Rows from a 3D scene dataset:
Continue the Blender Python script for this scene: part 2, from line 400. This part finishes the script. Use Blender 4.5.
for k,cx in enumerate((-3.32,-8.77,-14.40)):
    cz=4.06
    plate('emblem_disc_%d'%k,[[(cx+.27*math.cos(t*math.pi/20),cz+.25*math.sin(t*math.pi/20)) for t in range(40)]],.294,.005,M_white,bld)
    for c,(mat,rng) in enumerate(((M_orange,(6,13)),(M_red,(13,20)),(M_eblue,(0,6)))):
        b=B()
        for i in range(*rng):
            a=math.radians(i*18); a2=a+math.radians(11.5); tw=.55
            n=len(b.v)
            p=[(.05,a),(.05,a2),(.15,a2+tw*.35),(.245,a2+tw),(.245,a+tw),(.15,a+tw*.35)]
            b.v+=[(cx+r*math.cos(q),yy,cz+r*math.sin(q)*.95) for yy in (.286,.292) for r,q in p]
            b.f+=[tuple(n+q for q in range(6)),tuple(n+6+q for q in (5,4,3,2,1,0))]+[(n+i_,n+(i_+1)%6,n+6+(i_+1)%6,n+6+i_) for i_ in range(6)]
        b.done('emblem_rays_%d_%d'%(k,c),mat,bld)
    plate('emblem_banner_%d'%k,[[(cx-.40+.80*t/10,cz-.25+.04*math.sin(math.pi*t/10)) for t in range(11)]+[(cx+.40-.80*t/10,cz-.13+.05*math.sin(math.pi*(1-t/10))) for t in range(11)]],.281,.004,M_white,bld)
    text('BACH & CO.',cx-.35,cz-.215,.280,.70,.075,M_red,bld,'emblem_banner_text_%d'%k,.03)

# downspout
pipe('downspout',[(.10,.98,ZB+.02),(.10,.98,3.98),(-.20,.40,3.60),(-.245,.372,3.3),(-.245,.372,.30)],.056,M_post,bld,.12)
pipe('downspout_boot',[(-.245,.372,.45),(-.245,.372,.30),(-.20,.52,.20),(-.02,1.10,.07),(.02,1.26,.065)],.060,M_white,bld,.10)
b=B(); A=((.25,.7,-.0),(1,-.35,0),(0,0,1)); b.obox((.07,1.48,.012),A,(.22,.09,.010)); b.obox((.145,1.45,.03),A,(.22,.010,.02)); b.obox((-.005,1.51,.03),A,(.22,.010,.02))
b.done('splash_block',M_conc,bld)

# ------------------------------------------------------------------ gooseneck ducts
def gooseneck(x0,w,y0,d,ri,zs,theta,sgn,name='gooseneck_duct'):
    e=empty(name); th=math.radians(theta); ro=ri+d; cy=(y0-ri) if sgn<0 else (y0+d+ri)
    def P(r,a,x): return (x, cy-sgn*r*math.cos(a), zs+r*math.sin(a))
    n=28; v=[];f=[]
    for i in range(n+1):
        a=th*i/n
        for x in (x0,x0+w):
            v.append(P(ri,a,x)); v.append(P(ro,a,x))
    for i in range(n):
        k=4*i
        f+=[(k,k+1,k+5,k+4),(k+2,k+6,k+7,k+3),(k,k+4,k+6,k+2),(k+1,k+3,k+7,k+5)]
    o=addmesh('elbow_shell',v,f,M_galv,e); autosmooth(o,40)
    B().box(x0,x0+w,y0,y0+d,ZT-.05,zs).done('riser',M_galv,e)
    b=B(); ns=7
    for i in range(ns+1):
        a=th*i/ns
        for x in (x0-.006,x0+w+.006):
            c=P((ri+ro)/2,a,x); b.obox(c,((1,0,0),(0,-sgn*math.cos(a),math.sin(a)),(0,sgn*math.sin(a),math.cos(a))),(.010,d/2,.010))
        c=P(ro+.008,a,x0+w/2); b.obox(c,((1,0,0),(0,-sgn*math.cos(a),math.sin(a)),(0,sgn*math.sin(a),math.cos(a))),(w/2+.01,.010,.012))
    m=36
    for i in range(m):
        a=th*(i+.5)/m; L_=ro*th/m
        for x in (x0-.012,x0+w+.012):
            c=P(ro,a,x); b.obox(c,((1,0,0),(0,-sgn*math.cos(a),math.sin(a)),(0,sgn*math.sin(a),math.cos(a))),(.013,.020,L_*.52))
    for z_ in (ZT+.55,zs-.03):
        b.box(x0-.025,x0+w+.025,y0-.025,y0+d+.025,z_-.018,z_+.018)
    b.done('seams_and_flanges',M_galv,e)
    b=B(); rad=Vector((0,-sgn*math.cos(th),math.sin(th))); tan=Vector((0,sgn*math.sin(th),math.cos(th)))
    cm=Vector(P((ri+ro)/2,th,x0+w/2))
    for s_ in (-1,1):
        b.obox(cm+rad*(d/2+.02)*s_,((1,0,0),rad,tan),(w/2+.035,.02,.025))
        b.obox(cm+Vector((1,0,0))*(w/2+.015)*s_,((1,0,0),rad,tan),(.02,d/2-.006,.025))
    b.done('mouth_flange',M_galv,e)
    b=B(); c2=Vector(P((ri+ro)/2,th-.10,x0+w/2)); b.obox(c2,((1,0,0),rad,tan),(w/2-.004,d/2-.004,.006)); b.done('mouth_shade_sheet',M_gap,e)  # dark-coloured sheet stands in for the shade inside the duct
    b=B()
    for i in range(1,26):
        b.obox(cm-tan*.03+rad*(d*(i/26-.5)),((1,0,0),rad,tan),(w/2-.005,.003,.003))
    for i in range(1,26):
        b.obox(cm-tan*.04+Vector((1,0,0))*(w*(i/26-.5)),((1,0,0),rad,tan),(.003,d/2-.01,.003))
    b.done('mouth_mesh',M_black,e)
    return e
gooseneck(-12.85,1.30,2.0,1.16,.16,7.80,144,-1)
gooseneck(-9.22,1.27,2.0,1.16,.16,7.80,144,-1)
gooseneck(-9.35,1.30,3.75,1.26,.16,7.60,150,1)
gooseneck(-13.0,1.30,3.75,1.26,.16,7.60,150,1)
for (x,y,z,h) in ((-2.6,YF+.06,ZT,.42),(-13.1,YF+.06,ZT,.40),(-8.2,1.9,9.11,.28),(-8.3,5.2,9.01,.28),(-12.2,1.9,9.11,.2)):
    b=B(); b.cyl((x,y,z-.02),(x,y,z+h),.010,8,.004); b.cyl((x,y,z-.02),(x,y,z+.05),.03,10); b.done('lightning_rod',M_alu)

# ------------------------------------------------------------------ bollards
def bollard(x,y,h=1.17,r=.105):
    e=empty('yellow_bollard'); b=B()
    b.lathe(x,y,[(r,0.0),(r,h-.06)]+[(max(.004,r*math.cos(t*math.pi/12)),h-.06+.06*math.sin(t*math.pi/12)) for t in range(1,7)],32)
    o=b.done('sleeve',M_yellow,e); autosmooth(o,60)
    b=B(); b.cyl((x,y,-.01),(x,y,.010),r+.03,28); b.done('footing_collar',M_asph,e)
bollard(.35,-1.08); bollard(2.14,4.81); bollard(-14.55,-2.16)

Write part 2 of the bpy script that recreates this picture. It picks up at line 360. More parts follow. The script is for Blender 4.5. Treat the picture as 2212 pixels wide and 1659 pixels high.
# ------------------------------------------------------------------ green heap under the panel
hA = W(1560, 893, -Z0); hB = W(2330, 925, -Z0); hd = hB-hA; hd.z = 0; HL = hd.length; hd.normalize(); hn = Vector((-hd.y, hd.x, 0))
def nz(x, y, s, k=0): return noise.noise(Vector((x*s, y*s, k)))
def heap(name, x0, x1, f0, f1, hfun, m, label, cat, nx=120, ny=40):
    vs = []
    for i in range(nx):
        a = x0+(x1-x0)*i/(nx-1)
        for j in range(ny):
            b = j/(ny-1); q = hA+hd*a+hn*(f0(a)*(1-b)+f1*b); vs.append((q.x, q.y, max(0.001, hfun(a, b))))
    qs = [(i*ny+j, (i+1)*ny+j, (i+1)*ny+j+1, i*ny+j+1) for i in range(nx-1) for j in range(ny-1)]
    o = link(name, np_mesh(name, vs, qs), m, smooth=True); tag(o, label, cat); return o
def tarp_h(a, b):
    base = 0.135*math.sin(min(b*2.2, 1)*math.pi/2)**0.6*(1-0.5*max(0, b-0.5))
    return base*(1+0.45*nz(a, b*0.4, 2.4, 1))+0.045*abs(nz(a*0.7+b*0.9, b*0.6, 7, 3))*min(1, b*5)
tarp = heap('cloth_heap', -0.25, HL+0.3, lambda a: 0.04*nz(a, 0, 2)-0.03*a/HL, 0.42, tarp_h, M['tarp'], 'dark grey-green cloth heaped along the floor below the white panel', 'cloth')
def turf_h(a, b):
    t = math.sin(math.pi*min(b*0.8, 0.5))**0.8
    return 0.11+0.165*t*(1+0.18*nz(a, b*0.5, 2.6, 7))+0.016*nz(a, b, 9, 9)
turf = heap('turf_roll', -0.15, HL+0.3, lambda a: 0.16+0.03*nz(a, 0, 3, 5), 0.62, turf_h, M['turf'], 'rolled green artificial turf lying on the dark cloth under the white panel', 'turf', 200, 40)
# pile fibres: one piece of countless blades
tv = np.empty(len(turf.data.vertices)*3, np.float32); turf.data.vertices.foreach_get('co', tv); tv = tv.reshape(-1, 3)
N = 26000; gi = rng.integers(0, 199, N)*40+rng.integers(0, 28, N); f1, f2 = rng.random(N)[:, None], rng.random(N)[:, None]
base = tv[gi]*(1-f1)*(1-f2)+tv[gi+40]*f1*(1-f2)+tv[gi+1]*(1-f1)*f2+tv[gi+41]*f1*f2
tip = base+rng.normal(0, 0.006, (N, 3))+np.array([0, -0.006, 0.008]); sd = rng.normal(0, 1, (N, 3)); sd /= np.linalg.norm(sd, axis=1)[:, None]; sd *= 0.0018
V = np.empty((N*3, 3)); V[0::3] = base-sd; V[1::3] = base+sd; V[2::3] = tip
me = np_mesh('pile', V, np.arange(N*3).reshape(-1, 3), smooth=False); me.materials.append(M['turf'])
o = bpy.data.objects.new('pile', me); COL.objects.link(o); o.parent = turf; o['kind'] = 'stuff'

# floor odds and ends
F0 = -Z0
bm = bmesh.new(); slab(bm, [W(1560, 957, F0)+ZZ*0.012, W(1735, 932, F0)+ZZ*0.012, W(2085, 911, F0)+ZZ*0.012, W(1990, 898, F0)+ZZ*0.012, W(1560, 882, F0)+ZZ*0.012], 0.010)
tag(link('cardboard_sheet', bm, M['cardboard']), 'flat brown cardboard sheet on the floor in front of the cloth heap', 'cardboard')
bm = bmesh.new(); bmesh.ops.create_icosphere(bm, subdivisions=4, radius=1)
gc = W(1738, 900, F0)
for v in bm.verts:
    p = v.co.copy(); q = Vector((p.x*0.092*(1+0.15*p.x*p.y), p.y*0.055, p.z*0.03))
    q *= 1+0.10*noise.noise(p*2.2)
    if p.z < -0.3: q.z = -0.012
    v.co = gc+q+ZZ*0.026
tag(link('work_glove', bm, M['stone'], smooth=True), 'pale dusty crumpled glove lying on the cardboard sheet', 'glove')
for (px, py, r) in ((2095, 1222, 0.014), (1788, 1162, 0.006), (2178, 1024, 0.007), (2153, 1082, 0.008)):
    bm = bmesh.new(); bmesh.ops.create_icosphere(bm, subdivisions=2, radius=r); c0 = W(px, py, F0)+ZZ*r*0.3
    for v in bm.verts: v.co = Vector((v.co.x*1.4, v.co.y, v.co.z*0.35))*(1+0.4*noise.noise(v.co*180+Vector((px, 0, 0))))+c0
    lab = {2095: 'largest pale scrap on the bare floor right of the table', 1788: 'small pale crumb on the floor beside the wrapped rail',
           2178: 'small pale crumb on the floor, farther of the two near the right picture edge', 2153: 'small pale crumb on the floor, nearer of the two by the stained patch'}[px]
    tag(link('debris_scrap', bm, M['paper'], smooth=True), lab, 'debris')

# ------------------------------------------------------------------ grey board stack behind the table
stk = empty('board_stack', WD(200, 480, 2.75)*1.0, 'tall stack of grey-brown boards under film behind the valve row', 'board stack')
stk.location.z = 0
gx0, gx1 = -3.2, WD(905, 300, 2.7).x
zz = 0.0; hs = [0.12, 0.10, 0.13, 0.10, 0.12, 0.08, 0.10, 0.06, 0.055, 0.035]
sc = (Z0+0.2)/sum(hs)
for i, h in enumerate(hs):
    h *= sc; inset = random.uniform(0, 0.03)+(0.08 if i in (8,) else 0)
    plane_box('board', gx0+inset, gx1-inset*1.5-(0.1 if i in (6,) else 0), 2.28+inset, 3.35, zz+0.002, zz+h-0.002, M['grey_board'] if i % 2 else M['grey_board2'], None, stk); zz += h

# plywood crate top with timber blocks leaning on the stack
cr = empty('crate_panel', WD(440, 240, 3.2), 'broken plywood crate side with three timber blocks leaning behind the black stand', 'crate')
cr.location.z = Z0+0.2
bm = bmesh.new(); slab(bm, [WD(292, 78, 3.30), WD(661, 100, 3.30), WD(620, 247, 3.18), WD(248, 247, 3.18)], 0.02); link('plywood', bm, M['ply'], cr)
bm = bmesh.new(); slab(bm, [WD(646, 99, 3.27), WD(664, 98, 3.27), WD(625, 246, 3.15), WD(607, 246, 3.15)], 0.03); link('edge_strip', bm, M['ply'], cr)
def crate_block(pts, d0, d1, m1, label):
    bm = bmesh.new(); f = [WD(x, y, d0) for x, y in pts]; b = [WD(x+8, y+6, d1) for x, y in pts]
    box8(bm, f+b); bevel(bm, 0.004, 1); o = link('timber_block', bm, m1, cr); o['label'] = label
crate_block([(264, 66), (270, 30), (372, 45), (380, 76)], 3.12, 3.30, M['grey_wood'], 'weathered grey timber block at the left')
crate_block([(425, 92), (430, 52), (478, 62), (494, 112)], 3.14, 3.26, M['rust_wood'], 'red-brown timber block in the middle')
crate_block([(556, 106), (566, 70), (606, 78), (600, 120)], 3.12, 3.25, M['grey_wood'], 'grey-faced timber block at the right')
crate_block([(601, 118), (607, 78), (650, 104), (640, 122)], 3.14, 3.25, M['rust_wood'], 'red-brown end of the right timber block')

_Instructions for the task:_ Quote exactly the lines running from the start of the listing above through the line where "b.done('splash_block',M_conc,bld)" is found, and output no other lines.

_Task solution:_
Continue the Blender Python script for this scene: part 2, from line 400. This part finishes the script. Use Blender 4.5.
for k,cx in enumerate((-3.32,-8.77,-14.40)):
    cz=4.06
    plate('emblem_disc_%d'%k,[[(cx+.27*math.cos(t*math.pi/20),cz+.25*math.sin(t*math.pi/20)) for t in range(40)]],.294,.005,M_white,bld)
    for c,(mat,rng) in enumerate(((M_orange,(6,13)),(M_red,(13,20)),(M_eblue,(0,6)))):
        b=B()
        for i in range(*rng):
            a=math.radians(i*18); a2=a+math.radians(11.5); tw=.55
            n=len(b.v)
            p=[(.05,a),(.05,a2),(.15,a2+tw*.35),(.245,a2+tw),(.245,a+tw),(.15,a+tw*.35)]
            b.v+=[(cx+r*math.cos(q),yy,cz+r*math.sin(q)*.95) for yy in (.286,.292) for r,q in p]
            b.f+=[tuple(n+q for q in range(6)),tuple(n+6+q for q in (5,4,3,2,1,0))]+[(n+i_,n+(i_+1)%6,n+6+(i_+1)%6,n+6+i_) for i_ in range(6)]
        b.done('emblem_rays_%d_%d'%(k,c),mat,bld)
    plate('emblem_banner_%d'%k,[[(cx-.40+.80*t/10,cz-.25+.04*math.sin(math.pi*t/10)) for t in range(11)]+[(cx+.40-.80*t/10,cz-.13+.05*math.sin(math.pi*(1-t/10))) for t in range(11)]],.281,.004,M_white,bld)
    text('BACH & CO.',cx-.35,cz-.215,.280,.70,.075,M_red,bld,'emblem_banner_text_%d'%k,.03)

# downspout
pipe('downspout',[(.10,.98,ZB+.02),(.10,.98,3.98),(-.20,.40,3.60),(-.245,.372,3.3),(-.245,.372,.30)],.056,M_post,bld,.12)
pipe('downspout_boot',[(-.245,.372,.45),(-.245,.372,.30),(-.20,.52,.20),(-.02,1.10,.07),(.02,1.26,.065)],.060,M_white,bld,.10)
b=B(); A=((.25,.7,-.0),(1,-.35,0),(0,0,1)); b.obox((.07,1.48,.012),A,(.22,.09,.010)); b.obox((.145,1.45,.03),A,(.22,.010,.02)); b.obox((-.005,1.51,.03),A,(.22,.010,.02))
b.done('splash_block',M_conc,bld)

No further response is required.